Could their congenial spirits witness the tribute posterity pay to their talents, how would they be gratified! Large as is their portion of fame, they were little favoured by fortune. Hogarth, after a long life of persevering industry, died comparatively poor. As to the maimed hero of Spain, when the learned Don Gregorio Mayans y Siscar, at the request of Lord Carteret, collected materials for his life, he could neither learn where he was born nor where he died. Sevilla, Madrid, Esquivias, Toledo, Lucena, and Alcazor de San Juan, contended for the honour of his birth, whom living they had suffered to languish in a prison.
He was born in Alcala de Henares, in the year 1547, and died at Madrid, April 23, 1616, on the same nominal day with Shakspeare; so that Spain and England lost their two great luminaries at the same period, nor have succeeding centuries produced a successor worthy of ascending either of their vacant thrones.

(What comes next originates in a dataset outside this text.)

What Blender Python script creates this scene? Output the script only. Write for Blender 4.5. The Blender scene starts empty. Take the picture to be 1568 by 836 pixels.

From the similarity of their genius, it was reasonable to expect that Hogarth would excel in delineating the scenes described by Cervantes; and though our great painter of nature succeeded better in subjects drawn from the rich storehouse of his own mind than in those described by others, yet in the portraits of the knight, and knight companions, he has adhered very closely to their leading characteristics, which are thus depicted by Cervantes:—
"The age of our gentleman bordered upon fifty years; he was of a robust constitution, spare-bodied, of a meagre visage, and a very keen sportsman.
"Rozinanté was so long and lank, so thin and lean, so like one labouring with an incurable consumption, as did clearly show with what propriety his master so entitled him. Sancho Panza, or Canzas, was so called, because he had a great belly, a short stature, and thick legs."[117]
To attempt a description of the nine following prints in any other words than those of Cervantes, would be absurd and vain; to suppose that the greatest part of my readers had not perused Don Quixote, would be an insult on their taste. I will therefore take it for granted that the following scenes are in their recollection. The few that have not read this admirable romance have a pleasure to come; as an inducement to their embracing it, I will insert little more than a reference to the page in Shelton, whose quaint old English has perhaps more serious Cervantic humour than either Jarvis' or Smollett's modern translations. My edition is that of 1675.